The contractive possessive apostrophe: Part 2
Updated: Mar 22, 2022
You’ll be delighted to know that the second part in this series about the contractive possessive apostrophe is even easier than the first one, because (a) it's just a perfectly normal day and most of what you need to know you know already, and (b) because plural possessives are even shorter than regular ones.
To review the previous part quickly: I have postulated that possessive apostrophes are contractive, therefore, do not (or don’t, if you like—it’s shorter) worry about them being different from other apostrophes. They’re not. As well, like simple pronouns such as mine and yours, possessive apostrophes show ownership, or a relationship of possession—of belonging to or with or for (etc.) another thing. Our test case was the idea Kylee had, or the idea by Kylee, or the idea from Kylee that contracted (shrank) to become Kylee’s idea.
In this part, I will debunk completely that the possessive case is more difficult when plurals are involved. How can they be more difficult when we have to write less?
Keep the owners in one piece
The first thing, as before, is to see who or what owns the thing. Is it the idea of Kylee? Is it the speech by the Premier? Is it the pool for the kiddies? Is it the pyjamas on the cats? (I did promise you some cats!) Now, keep the owners in one piece. Don't break up the Premier, or Kylee, or the cats—and certainly, don't break up the kiddies. That would be very dreadful, poor little things.
Let’s run through the singular case quickly and see how it compares to the plural.
1. If a cat (singular) is in pyjamas, then
2. the pyjamas are that cat’s;
3. as such, we can write, “the cat’s pyjamas”.
Nothing new there. Clearly, if only one cat owns pyjamas (and for the sake laundry alone, let us hope it is only one), the “ ’s ” will stand in for the ownership, for the missing preposition “of”—that is, the pyjamas of the cat—as before.
Chuck away the "s"
If we decide to add some cats, however (as many as we like, and all for the bargain price of one s), we can then have:
1. Five cats (plural) in pyjamas, and
2. the pyjamas are those cats’;
3. so that we can write, “the cats’ pyjamas”.

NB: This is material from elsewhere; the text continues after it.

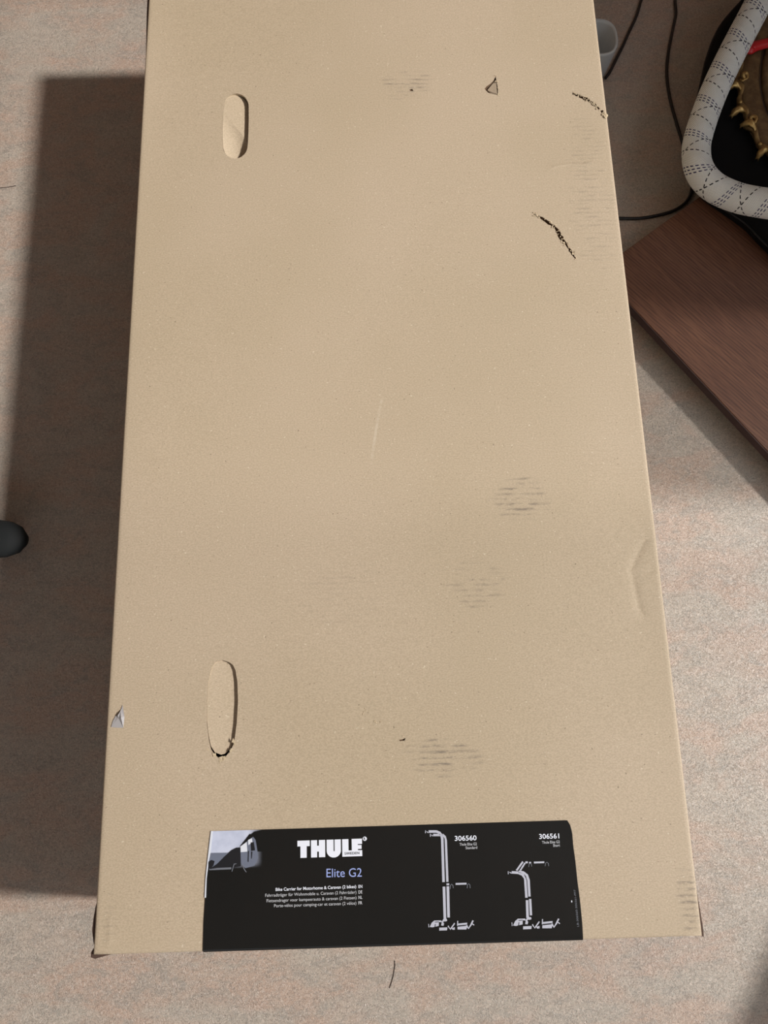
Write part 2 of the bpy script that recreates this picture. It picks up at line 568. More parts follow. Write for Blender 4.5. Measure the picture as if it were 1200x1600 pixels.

As you can see, we have kept the entire noun, all the owners of the pyjamas, that is, the “cats”, together and this word has become possessive. We signal this by adding only the apostrophe after the noun. Like I said, we write less: We write cats’.
If you (as I hope) follow me at this early point, you can stop reading now. Laughs follow with extra clarity, but it’s up to you.
It seems that happily (or haply, as I think more probable), all of our accumulated laziness over time about writing the letter “s” too much in these cases has evolved into the convention of dropping the s that belongs to the possessive in all cases where a word already ends in s.
But the possessive was only comprised of an apostrophe and an s! Are we really this lazy?!?
Yes!
It is still correct to write the cats’s pyjamas (if there are five cats, as before—only let us hope at least one of them can do laundry, because I’m not doing it), but it’s lovely that we don’t need to, because, apart from saving us ink and muscular energy, it is so hideous to sibilance our way through a sentence as though we are animated snakes (see Lego Ninjago on Netflix for a particularly good/aggravating example of animated snake sibilance).
As mentioned, this even more truncated form applies to all words that already end in s, including singular nouns that end in s, such as pyjamas, so that the legs of the pyjamas could become the pyjamas’ legs (except that we usually just say “pajama legs”, but that’s another story about the plural emerging due to the bifurcation of a single piece of clothing).
To clarify by example:
the kiddies' pool (pool for the kiddies)
a gallimimus’ egg (an egg laid by a gallimimus)
the measles’ side effects (the side effects caused by the measles)
the news’ timing (the timing of the news).
As to whether one would actually write these things (or not), I hope you will read the final instalment of Kylee’s idea in Part 3 of The Contractive Possessive Apostrophe, in which I’ll explicate some issues of style that particularly apply to the use of possessives in formal or academic writing, and a few idiomatic cases (like the pyjamas) that can't be avoided in the dynamics of language morphology because (a) people are lazy and grammar helps them be lazy, and (b) words convey more than their literal meanings because they operate in a context).
I leave you with this prompt for plural possessives: keep the owners in one piece, and use only an apostrophe after any owners that end in s.
Have a beautiful (and, hopefully, a perfectly normal) day.